*WHAT IS REQUIRED*: Restate the full listing word for word and leave the pictures out.
##### COLLECTED MATERIAL #####
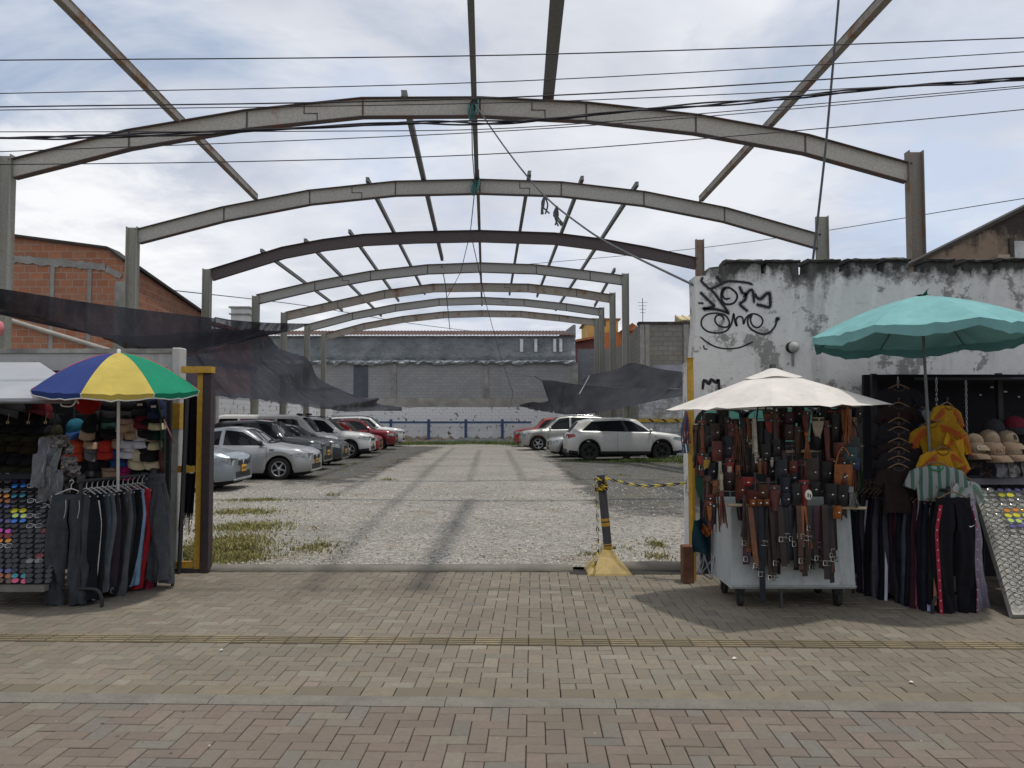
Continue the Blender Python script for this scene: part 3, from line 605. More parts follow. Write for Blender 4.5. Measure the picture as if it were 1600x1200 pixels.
for (cx, cy, Y) in ((740, 170, 14.9), (743, 291, 20.1)):
    p_ = P(cx, cy, Y); mb = MB(); rn = random.Random(cx)
    for q in range(8): a = rn.uniform(-.2, .2); mb.tube([(p_.x+.1*cos(th)*(.5+.1*q/8)+a*.3, p_.y-.04+.12*sin(th), p_.z+.22*sin(th*1.0+a)+a*.4) for th in [k*pi/6 for k in range(13)]], .016, 5)
    tag(mb.build('rope_knot', M('rope_teal', (.05, .13, .13), .9)), ('teal rope wound around the crown of the frontmost frame', 'teal rope wound around the crown of the second frame')[cx == 743], 'rope')
line('rope', [(737, 172, 14.8), (738, 240, 17.5), (742, 288, 20)], .012, m_rope, 'thin vertical looking rope between the crowns of the first two frames', 'rope', sm=1)
line('rope', [(742, 295, 20.1), (735, 362, 25.7), (720, 425, 30), (697, 468, 38)], .014, m_rope, 'rope from the second frame crown falling towards the rear frames', 'rope', sm=1)
line('rope', [(738, 376, 26), (761, 480, 38), (783, 560, 47), (801, 612, 53.6), (799, 632, 53.6)], .016, m_rope, 'rope from the dark frame down to the pale band of the back wall', 'rope', sm=1)
line('rope', [(690, 415, 30.8), (696, 445, 33), (703, 515, 44)], .02, M('rope_teal', (.05, .13, .13)), 'teal rope dangling below the fourth frame', 'rope', sm=1)
YC = 7.0
line('guy_wire', [(1312, -20, 8.9), (1300, 120, 8.9), (1288, 250, 8.9), (1270, 408, 8.9)], .014, m_guy, 'thick steep guy wire rising behind the whitewashed wall', 'wire')
CAB = [([(-300, 97), (0, 94), (800, 86), (1600, 59), (1900, 47)], .0055, 'topmost thin overhead cable'),
 ([(-300, 151), (0, 146), (800, 127), (1600, 81), (1900, 60)], .0045, 'second overhead cable from the top'),
 ([(-300, 171), (0, 167), (800, 152), (1600, 103), (1900, 82)], .0065, 'third overhead cable, upper one of a close pair'),
 ([(-300, 177), (0, 172), (500, 166), (870, 158), (1250, 142), (1600, 124), (1900, 108)], .0045, 'fourth overhead cable, lower one of a close pair'),
 ([(-300, 206), (0, 206), (500, 205), (800, 200), (1150, 173), (1600, 134), (1900, 108)], .0045, 'thin overhead cable running just along the thick twisted bundle'),
 ([(-300, 250), (0, 237), (400, 222), (800, 204), (1150, 178), (1600, 137), (1900, 108)], .0045, 'sixth overhead cable, just under the twisted bundle'),
 ([(-300, 257), (0, 257), (400, 252), (800, 239), (1200, 208), (1600, 171), (1900, 138)], .005, 'lowest overhead cable of the street')]
for i, (pts, r_, lab) in enumerate(CAB):
    line('overhead_cable', [(a, b, YC+.12*i) for a, b in pts], r_, m_wire, lab+' crossing the sky', 'cable')
cb_ = [(-300, 217), (0, 216), (160, 212), (400, 204), (640, 193), (800, 190), (1000, 171), (1200, 157), (1400, 136), (1600, 122), (1900, 100)]
q = smooth_pts([P(a, b, YC+.3) for a, b in cb_], 14); mb = MB()
for k in range(3): mb.tube([p_+V((0, .016*cos(i*.32+k*2.1), .011*sin(i*.32+k*2.1)+.01*sin(i*.13+k))) for i, p_ in enumerate(q)], .0085, 6)
tag(mb.build('cable_bundle', m_wire), 'thick twisted bundle of black overhead cables crossing the sky', 'cable')
line('overhead_cable', [(640, 428, 60), (1090, 388, 45), (1600, 310, 30), (1800, 280, 26)], .018, m_guy, 'faint far cable rising over the whitewashed wall', 'cable')
line('overhead_cable', [(255, 452, 40), (480, 478, 60), (640, 505, 75), (760, 520, 90)], .03, m_guy, 'far thin cable dropping behind the back wall roof', 'cable')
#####
*FINISHED ANSWER*:
Continue the Blender Python script for this scene: part 3, from line 605. More parts follow. Write for Blender 4.5. Measure the picture as if it were 1600x1200 pixels.
for (cx, cy, Y) in ((740, 170, 14.9), (743, 291, 20.1)):
    p_ = P(cx, cy, Y); mb = MB(); rn = random.Random(cx)
    for q in range(8): a = rn.uniform(-.2, .2); mb.tube([(p_.x+.1*cos(th)*(.5+.1*q/8)+a*.3, p_.y-.04+.12*sin(th), p_.z+.22*sin(th*1.0+a)+a*.4) for th in [k*pi/6 for k in range(13)]], .016, 5)
    tag(mb.build('rope_knot', M('rope_teal', (.05, .13, .13), .9)), ('teal rope wound around the crown of the frontmost frame', 'teal rope wound around the crown of the second frame')[cx == 743], 'rope')
line('rope', [(737, 172, 14.8), (738, 240, 17.5), (742, 288, 20)], .012, m_rope, 'thin vertical looking rope between the crowns of the first two frames', 'rope', sm=1)
line('rope', [(742, 295, 20.1), (735, 362, 25.7), (720, 425, 30), (697, 468, 38)], .014, m_rope, 'rope from the second frame crown falling towards the rear frames', 'rope', sm=1)
line('rope', [(738, 376, 26), (761, 480, 38), (783, 560, 47), (801, 612, 53.6), (799, 632, 53.6)], .016, m_rope, 'rope from the dark frame down to the pale band of the back wall', 'rope', sm=1)
line('rope', [(690, 415, 30.8), (696, 445, 33), (703, 515, 44)], .02, M('rope_teal', (.05, .13, .13)), 'teal rope dangling below the fourth frame', 'rope', sm=1)
YC = 7.0
line('guy_wire', [(1312, -20, 8.9), (1300, 120, 8.9), (1288, 250, 8.9), (1270, 408, 8.9)], .014, m_guy, 'thick steep guy wire rising behind the whitewashed wall', 'wire')
CAB = [([(-300, 97), (0, 94), (800, 86), (1600, 59), (1900, 47)], .0055, 'topmost thin overhead cable'),
 ([(-300, 151), (0, 146), (800, 127), (1600, 81), (1900, 60)], .0045, 'second overhead cable from the top'),
 ([(-300, 171), (0, 167), (800, 152), (1600, 103), (1900, 82)], .0065, 'third overhead cable, upper one of a close pair'),
 ([(-300, 177), (0, 172), (500, 166), (870, 158), (1250, 142), (1600, 124), (1900, 108)], .0045, 'fourth overhead cable, lower one of a close pair'),
 ([(-300, 206), (0, 206), (500, 205), (800, 200), (1150, 173), (1600, 134), (1900, 108)], .0045, 'thin overhead cable running just along the thick twisted bundle'),
 ([(-300, 250), (0, 237), (400, 222), (800, 204), (1150, 178), (1600, 137), (1900, 108)], .0045, 'sixth overhead cable, just under the twisted bundle'),
 ([(-300, 257), (0, 257), (400, 252), (800, 239), (1200, 208), (1600, 171), (1900, 138)], .005, 'lowest overhead cable of the street')]
for i, (pts, r_, lab) in enumerate(CAB):
    line('overhead_cable', [(a, b, YC+.12*i) for a, b in pts], r_, m_wire, lab+' crossing the sky', 'cable')
cb_ = [(-300, 217), (0, 216), (160, 212), (400, 204), (640, 193), (800, 190), (1000, 171), (1200, 157), (1400, 136), (1600, 122), (1900, 100)]
q = smooth_pts([P(a, b, YC+.3) for a, b in cb_], 14); mb = MB()
for k in range(3): mb.tube([p_+V((0, .016*cos(i*.32+k*2.1), .011*sin(i*.32+k*2.1)+.01*sin(i*.13+k))) for i, p_ in enumerate(q)], .0085, 6)
tag(mb.build('cable_bundle', m_wire), 'thick twisted bundle of black overhead cables crossing the sky', 'cable')
line('overhead_cable', [(640, 428, 60), (1090, 388, 45), (1600, 310, 30), (1800, 280, 26)], .018, m_guy, 'faint far cable rising over the whitewashed wall', 'cable')
line('overhead_cable', [(255, 452, 40), (480, 478, 60), (640, 505, 75), (760, 520, 90)], .03, m_guy, 'far thin cable dropping behind the back wall roof', 'cable')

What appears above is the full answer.